While citing the same facts laid out in McKenney’s lawsuit, the residents note that there are currently no bylaws which govern the actions of the town council and therefore the council is governed by the Code of Virginia.

They also claim that a sum of approximately $22,000 were misappropriated by various town officials when they were withdrawn from a Certificate of Deposit held at BB&T without the consent of council.

“We’re looking for justice,” Randall said. “Our client, chief, and our clients, citizens, just want a simple justice. They feel as if this has been going on for so long, that they’re frustrated. They’re hurt. They want their old town back. They don’t know what it’s become. Why are they not getting notice of their meetings. Why are they waiting in the dark for four hours. Why can’t people even speak? Why is the government dictating to them what they’re going to do instead of the opposite where the public gets to speak to the government?

“This has been building for years. I think we’re just scratching the tip of the iceberg of what has occurred in this case,” Randall added.

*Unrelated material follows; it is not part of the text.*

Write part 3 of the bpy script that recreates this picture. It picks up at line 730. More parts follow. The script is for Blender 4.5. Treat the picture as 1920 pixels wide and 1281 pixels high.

“We went into this knowing that — once we actually get into it and we have people under oath testifying — a lot more than what we’ve even uncovered at this point is going to come to the surface,” said Randall’s co-counsel, Daniel Vinson. “We’re going to flush out the corruption.”

Vice Mayor Porter had no comment regarding the lawsuit, while former mayor Cooke could not be reached despite numerous attempts to contact him at his home number. Town attorney Tim Drewry, meanwhile, said that he had not yet been served and would no longer represent the Town of Newsoms when the lawsuit arrived because the town’s insurance carrier would take over in defense.